Real Commutative Division Algebras

Abstract

The category of all two-dimensional real commutative division algebras is shown to split into two full subcategories. One of them is equivalent to the category of the natural action of the cyclic group of order 2 on the open right half plane \(\mathbb{R}_{{ > 0}} \times \mathbb{R}\). The other one is equivalent to the category of the natural action of the dihedral group of order 6 on the set of all ellipses in \(\mathbb{R}^{2} \) which are centered at the origin and have reciprocal axis lengths. Cross-sections for the orbit sets of these group actions are easily described.
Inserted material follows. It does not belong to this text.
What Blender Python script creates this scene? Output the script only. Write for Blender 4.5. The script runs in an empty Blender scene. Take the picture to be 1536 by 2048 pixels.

Together with \(\mathbb{R}\) they classify all real commutative division algebras up to isomorphism. Moreover we describe all morphisms between the objects in this classifying set, thus obtaining a complete picture of the category of all real commutative division algebras, up to equivalence. This supplements earlier contributions of Kantor and Solodovnikov, Hypercomplex Numbers: An Elementary Introduction to Algebras, Nauka, Moscow, 1973; Benkart et al., Hadronic J., 4: 497–529, 1981; and Althoen and Kugler, Amer. Math. Monthly, 90: 625–635, 1983, who achieved partial results on the classification of the real commutative division algebras.